I do not take it personally that they don’t appreciate it. So what if they walk by the installation Ihave been working on for the last decade as if it were just nothing.
I know what they’re thinking: “Uhm, I wonder what’s going to go here?” That’s their interpretation of my work and theirs is just as legitimate as mine. What I care about is that I got them to think and think about space, that space points us toward the potential of the future and our individual and collective places in that future. For the humble artist, that is a good day’s work.
Likewise, I don’t mind that the janitorial staff comes every other week to dust mop the floor, thinking it’s just another floor to keep clean. The fact is the space provides them the palate upon which to declare to the universe that human labor, regardless of how small and tedious, has great dignity. Isn’t this what Marxism was all about anyway? It provides the stage for their own phenomenological performance art. And their humble mops actually transform the art itself. Its holistically participitory. What artist cannot be touched by eliciting that kind of experience with andreaction from the human soul? Not me.
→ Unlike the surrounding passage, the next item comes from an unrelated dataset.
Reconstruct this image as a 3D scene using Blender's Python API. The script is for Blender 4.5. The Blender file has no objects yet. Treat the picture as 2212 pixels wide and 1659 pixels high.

So please, come see my piece, let it transform you as it transforms the totality of art, past, present, and future. It runs through Spring 2020. But sure to purchase the exhibit’s official t-shirt on the way out. The uninitiated will think it’s just a $45 white Fruit of the Loom textile, but now you know it is so much more. It’s a declaration of independence from the physical assault of content-based art.